En contra de su leyenda, Johnny Cash no fue nunca un forajido. Sus antecedentes penales se limitaban a asuntos menores: en 1965 le pillaron en El Paso, con un cargamento de anfetaminas y tranquilizantes comprados en una farmacia mexicana, algo que hacían muchos turistas estadounidenses al cruzar la frontera. Al año siguiente, le detuvieron por coger flores (¡en serio!) en un jardín ajeno, incidente que luego contaría humorísticamente en la canción Starkville city jail. Su mayor problema legal derivó de provocar un incendio en un parque nacional de California; fue demandado por el gobierno federal y debió pagar una multa considerable.
Es decir, Johnny pudo dormir en calabozos pero jamás visitó una penitenciaria…excepto para dar (abundantes) conciertos gratuitos. Lo hacía por caridad cristiana para con los prisioneros, aparte de intuir que –con un poco de mala suerte- él también podría haber terminado allí. Pero aquellos hombres duros se identificaban con su personaje y también con su repertorio: Johnny conocía docenas de “prison songs” y sabía que aquel era el público perfecto para esas historias de gente humillada, de personas desesperadas, de condenados a muerte.

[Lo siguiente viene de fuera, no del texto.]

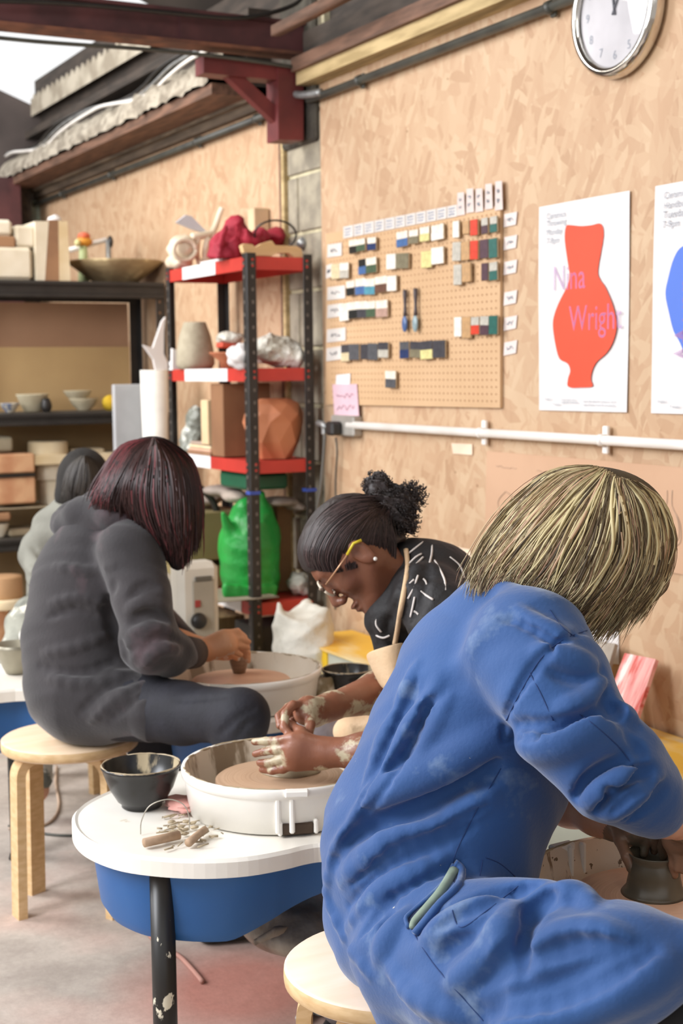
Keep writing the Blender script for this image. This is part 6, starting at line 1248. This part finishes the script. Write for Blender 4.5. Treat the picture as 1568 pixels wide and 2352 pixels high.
# legs
kn = cp(735, 1690, 3.16)
s.chain([cp(1080, 1720, 3.2), cp(900, 1712, 3.16), kn, on_z(790, 2320, .10)], [.07, .055, .042, .034], .02); s.chain([cp(1080, 1745, 3.05), cp(1085, 1900, 2.78), on_z(1085, 2320, .1)], [.07, .05, .034], .02)
P, Q = s.mesh(.0033)
b2 = obj('body', (P, Q), [m_skin2, m_hand2], p2); cvx = np.array([WL[b2]]) 
tops = np.array([b2.data.polygons[i].center[2] for i in range(len(b2.data.polygons))])+WL[b2].z; thr_ = cp(900, 1520, 2.9)[2]
b2.data.polygons.foreach_set('material_index', (tops < thr_).astype(int))
# blouse
m_top = M('black_blouse', '1f1c1d', .7, '181617', 6, .4, .3, 60, bdist=.01)
s = SDF(.03); s.chain([cp(900, 1400, 2.97), cp(985, 1365, 3.0), cp(1065, 1500, 3.07), cp(1100, 1680, 3.14)], [pr(62, 2.97), pr(112, 3.0), pr(160, 3.07), pr(150, 3.14)], .03, (FW, 1.15))
s.cone(cp(870, 1430, 2.98), cp(905, 1465, 2.99), pr(26, 3), pr(60, 3), .03); s.cone(cp(940, 1290, 2.99), cp(1010, 1320, 3.0), pr(50, 3), pr(70, 3), .03); s.cone(cp(1030, 1350, 3.02), cp(1120, 1420, 3.05), pr(75, 3), pr(90, 3), .03)
s.chain([cp(985, 1375, 2.88), cp(1012, 1410, 2.83), cp(1050, 1560, 2.78), cp(1060, 1660, 2.77)], [pr(84, 2.9), pr(78, 2.8), pr(70, 2.8), pr(66, 2.8)], .03); s.chain([cp(960, 1400, 3.16), cp(985, 1520, 3.2), cp(985, 1575, 3.18)], [.07, .065, .06], .03)
folds(s, [(-1, .010, -.003, [(935, 1260), (925, 1320), (905, 1400), (880, 1460)]), (1, .010, .005, [(960, 1270), (950, 1330), (925, 1410), (905, 1460)]), (-1, .010, -.003, [(985, 1280), (975, 1350), (945, 1430)]), (1, .009, .005, [(870, 1430), (880, 1455), (905, 1470)])], 2.4, 3.6)
P, Q = s.mesh(.0055, nfun([(.002, 50, 30, 40, 0)])); top2 = obj('blouse', (P, Q), m_top, p2)
m_wl = M('white_line_print', 'dcd3cc', .7)
L8 = lambda pts: [(600+x/2.613, 1050+y/2.613) for x, y in pts]
for pts in ([(1040, 620), (1075, 680), (1100, 740), (1105, 800)], [(1130, 600), (1180, 640), (1205, 680), (1218, 725)], [(955, 805), (990, 830), (1030, 855)], [(1025, 530), (1020, 590), (1000, 670)], [(970, 730), (985, 745), (992, 770)], [(915, 925), (930, 932), (942, 945)], [(940, 710), (915, 780), (880, 850)], [(920, 840), (910, 890), (895, 960)], [(905, 475), (950, 478), (1000, 490)], [(880, 580), (930, 540), (970, 510)], [(885, 640), (925, 600), (960, 580)], [(930, 640), (950, 620), (970, 600)], [(690, 970), (690, 1010), (720, 1050)], [(690, 1070), (730, 1085), (770, 1070)], [(890, 760), (905, 745), (915, 735)]):
    q = [(a, b_, trace(s, a, b_, 2.4, 3.6)) for a, b_ in spl2(L8(pts), 4)]; q = [Vector(cp(a, b_, z)) for a, b_, z in q if z]
    if len(q) > 2: obj('printed_line', MB().tube(q, .0022, 5), m_wl, top2)
# hair cap and curly bun
hs = SDF(.02); R2 = np.stack([f2, u2, np.cross(f2, u2)], 1)
hs.ell(np.array(H2c)+f2*-.012+u2*.040, (.100, .083, .080), R2, .02); hs.cone(np.array(H2c)-f2*.05+u2*-.01, np.array(H2c)-f2*.06-u2*.045, .055, .035, .02); hs.ell(np.array(H2c)+f2*.03+u2*.055, (.06, .055, .07), R2)
hs.p.append(('h', np.array(h2(.066, .038)), -(-f2*.55+u2*.84), 0, 0, .01, None, True))
m_hair2 = M('black_brown_hair', '2e2422', .55, '231b19', 40, .7, .6, 90, stretch=(1, 1, .3))
P, Q = hs.mesh(.0045, nfun([(.0010, 160, 120, 40, 0)])); hair2 = obj('hair', (P, Q), m_hair2, p2); Th2 = bvh(P, Q)
K2 = [[(706, 1302), (699, 1262), (730, 1195), (790, 1155), (850, 1150), (872, 1158)], [(736, 1312), (728, 1272), (755, 1215), (805, 1175), (850, 1160), (872, 1162)], [(776, 1316), (768, 1282), (790, 1230), (830, 1190), (860, 1168), (874, 1165)], [(815, 1306), (818, 1278), (830, 1240), (850, 1200), (868, 1175), (876, 1168)], [(850, 1290), (857, 1268), (862, 1240), (868, 1205), (876, 1180), (880, 1170)], [(903, 1308), (906, 1280), (905, 1250), (898, 1215), (890, 1190), (884, 1175)]]
strands('hair_strands', K2, 700, .0011, ['261d1c', '352927', '463634'], None, hair2, 5, T=Th2, lift=.002, seed=12, wave=1, taper=.7)
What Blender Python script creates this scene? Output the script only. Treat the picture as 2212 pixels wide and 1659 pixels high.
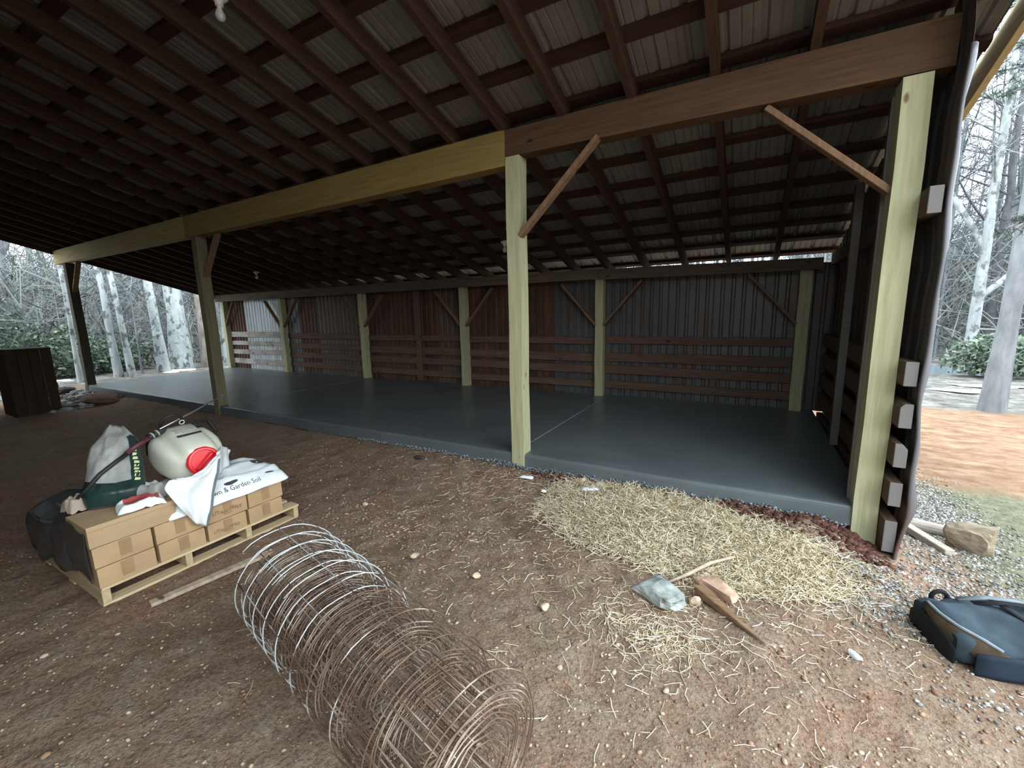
import bpy, bmesh, math, random
import numpy as np
from mathutils import Vector, Matrix, Euler

for o in list(bpy.data.objects):
    bpy.data.objects.remove(o, do_unlink=True)
scn = bpy.context.scene
col = scn.collection
random.seed(7)
rng = np.random.default_rng(7)

# ------------------------------------------------------------------ camera
cam_d = bpy.data.cameras.new('camera')
cam = bpy.data.objects.new('camera', cam_d)
col.objects.link(cam)
cam_d.sensor_width = 36.0
cam_d.lens = 36.0 * 913.15 / 2212.0
cam_d.clip_start = 0.05
cam_d.clip_end = 400
YAW, PITCH, ROLL = 0.5114, 0.1653, -0.0222
CAM = Vector((2.023, -3.548, 1.379))
fw = Vector((-math.sin(YAW) * math.cos(PITCH), math.cos(YAW) * math.cos(PITCH), -math.sin(PITCH)))
rt = Vector((math.cos(YAW), math.sin(YAW), 0))
up = rt.cross(fw)
r2 = rt * math.cos(ROLL) + up * math.sin(ROLL)
u2 = -rt * math.sin(ROLL) + up * math.cos(ROLL)
cam.matrix_world = Matrix(((r2.x, u2.x, -fw.x, CAM.x), (r2.y, u2.y, -fw.y, CAM.y), (r2.z, u2.z, -fw.z, CAM.z), (0, 0, 0, 1)))
scn.camera = cam

# ------------------------------------------------------------------ sky and exposure
SKY = 4.0
w = bpy.data.worlds.new('sky')
scn.world = w
w.use_nodes = True
nt = w.node_tree
nt.nodes.clear()
wo = nt.nodes.new('ShaderNodeOutputWorld')
wb = nt.nodes.new('ShaderNodeBackground')
wb.inputs['Strength'].default_value = SKY
tc = nt.nodes.new('ShaderNodeTexCoord')
nz = nt.nodes.new('ShaderNodeTexNoise')
nz.inputs['Scale'].default_value = 2.2
nz.inputs['Detail'].default_value = 5
cr = nt.nodes.new('ShaderNodeValToRGB')
cr.color_ramp.elements[0].position = .35
cr.color_ramp.elements[0].color = (0.66, 0.85, 0.94, 1)
cr.color_ramp.elements[1].position = .62
cr.color_ramp.elements[1].color = (0.90, 0.96, 1.0, 1)
nt.links.new(tc.outputs['Generated'], nz.inputs['Vector'])
nt.links.new(nz.outputs['Fac'], cr.inputs['Fac'])
nt.links.new(cr.outputs['Color'], wb.inputs['Color'])
nt.links.new(wb.outputs[0], wo.inputs[0])

scn.view_settings.view_transform = 'Standard'
scn.view_settings.look = 'None'
scn.view_settings.exposure = 0.9
scn.view_settings.gamma = 1.0
scn.view_settings.use_curve_mapping = False
scn.cycles.use_denoising = True
scn.cycles.max_bounces = 6
scn.cycles.diffuse_bounces = 4
scn.cycles.glossy_bounces = 2
scn.cycles.transmission_bounces = 4
scn.cycles.transparent_max_bounces = 6
scn.cycles.caustics_reflective = False
scn.cycles.caustics_refractive = False

# ------------------------------------------------------------------ materials
class NT:
    def __init__(s, name):
        s.m = bpy.data.materials.new(name)
        s.m.use_nodes = True
        s.t = s.m.node_tree
        s.b = s.t.nodes['Principled BSDF']
    def n(s, kind, **kw):
        nd = s.t.nodes.new('ShaderNode' + kind)
        for k, v in kw.items():
            if hasattr(nd, k): setattr(nd, k, v)
            else: nd.inputs[k.replace('_', ' ')].default_value = v
        return nd
    def l(s, a, b): s.t.links.new(a, b)
    def coords(s, scale=(1, 1, 1), shift=True):
        tc = s.n('TexCoord')
        mp = s.n('Mapping')
        mp.inputs['Scale'].default_value = scale
        s.l(tc.outputs['Object'], mp.inputs['Vector'])
        if shift:
            oi = s.n('ObjectInfo')
            s.l(oi.outputs['Location'], mp.inputs['Location'])
        return mp.outputs['Vector']
    def noise(s, vec, scale, detail=4, rough=.55):
        nd = s.n('TexNoise')
        nd.inputs['Scale'].default_value = scale
        nd.inputs['Detail'].default_value = detail
        nd.inputs['Roughness'].default_value = rough
        if vec is not None: s.l(vec, nd.inputs['Vector'])
        return nd.outputs['Fac']
    def ramp(s, fac, stops):
        nd = s.n('ValToRGB')
        e = nd.color_ramp.elements
        while len(e) < len(stops): e.new(.5)
        for el, (p, c) in zip(e, stops):
            el.position = p
            el.color = (c[0], c[1], c[2], 1) if not isinstance(c, (int, float)) else (c, c, c, 1)
        s.l(fac, nd.inputs['Fac'])
        return nd.outputs['Color']
    def mix(s, fac, a, b, mode='MIX'):
        nd = s.n('Mix')
        nd.data_type = 'RGBA'
        nd.blend_type = mode
        for sock, v in ((nd.inputs['Factor'], fac), (nd.inputs['A'], a), (nd.inputs['B'], b)) if False else ((nd.inputs[0], fac), (nd.inputs[6], a), (nd.inputs[7], b)):
            if hasattr(v, 'is_linked') or hasattr(v, 'links'): s.l(v, sock)
            elif isinstance(v, (int, float)): sock.default_value = v
            else: sock.default_value = (v[0], v[1], v[2], 1)
        return nd.outputs[2]
    def math(s, op, a, b=None):
        nd = s.n('Math')
        nd.operation = op
        for i, v in enumerate((a, b)):
            if v is None: continue
            if isinstance(v, (int, float)): nd.inputs[i].default_value = v
            else: s.l(v, nd.inputs[i])
        return nd.outputs[0]
    def base(s, c):
        if isinstance(c, tuple): s.b.inputs['Base Color'].default_value = (*c, 1)
        else: s.l(c, s.b.inputs['Base Color'])
    def rough(s, v):
        if isinstance(v, (int, float)): s.b.inputs['Roughness'].default_value = v
        else: s.l(v, s.b.inputs['Roughness'])
    def metal(s, v): s.b.inputs['Metallic'].default_value = v
    def spec(s, v): s.b.inputs['Specular IOR Level'].default_value = v
    def bump(s, h, strength=.3, dist=.01):
        nd = s.n('Bump')
        nd.inputs['Strength'].default_value = strength
        nd.inputs['Distance'].default_value = dist
        s.l(h, nd.inputs['Height'])
        s.l(nd.outputs[0], s.b.inputs['Normal'])

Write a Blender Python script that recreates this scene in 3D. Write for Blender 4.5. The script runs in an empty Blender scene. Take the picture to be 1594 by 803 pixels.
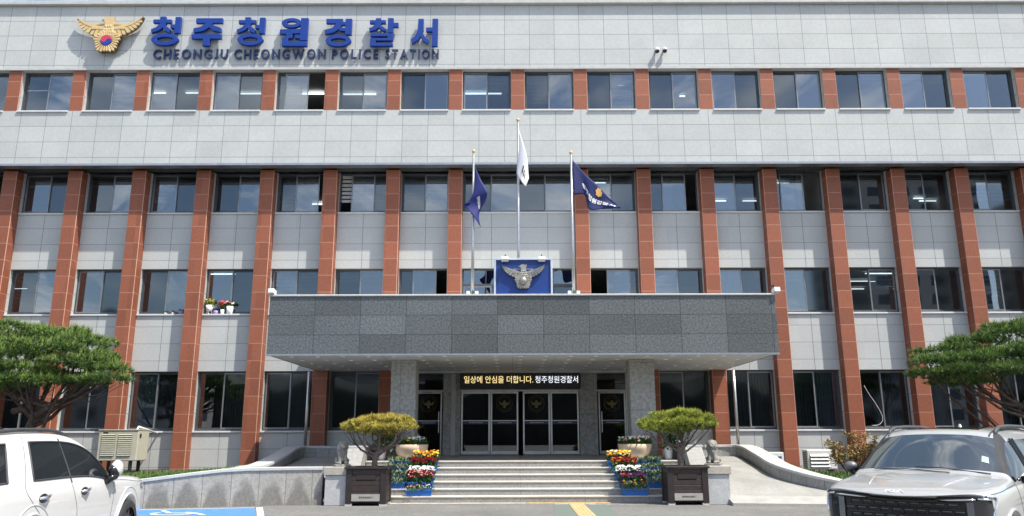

En vida, Cash editó tres LPs carcelarios, grabados en Folsom, San Quentin y (este es el más desconocido) la prisión sueca de Osteraker. Son discos crudos, donde suenan pitidos para tapar las palabrotas y –eso lo hemos evitado- avisos para que determinados internos acudieran a otras dependencias. Pero su banda de acompañamiento echaba chispas (allí estaba Carl Perkins a la guitarra eléctrica) y Johnny seguía adelante aunque le fallara la voz: tenía delante a los oyentes más exigentes, más implacables, más necesitados de consuelo.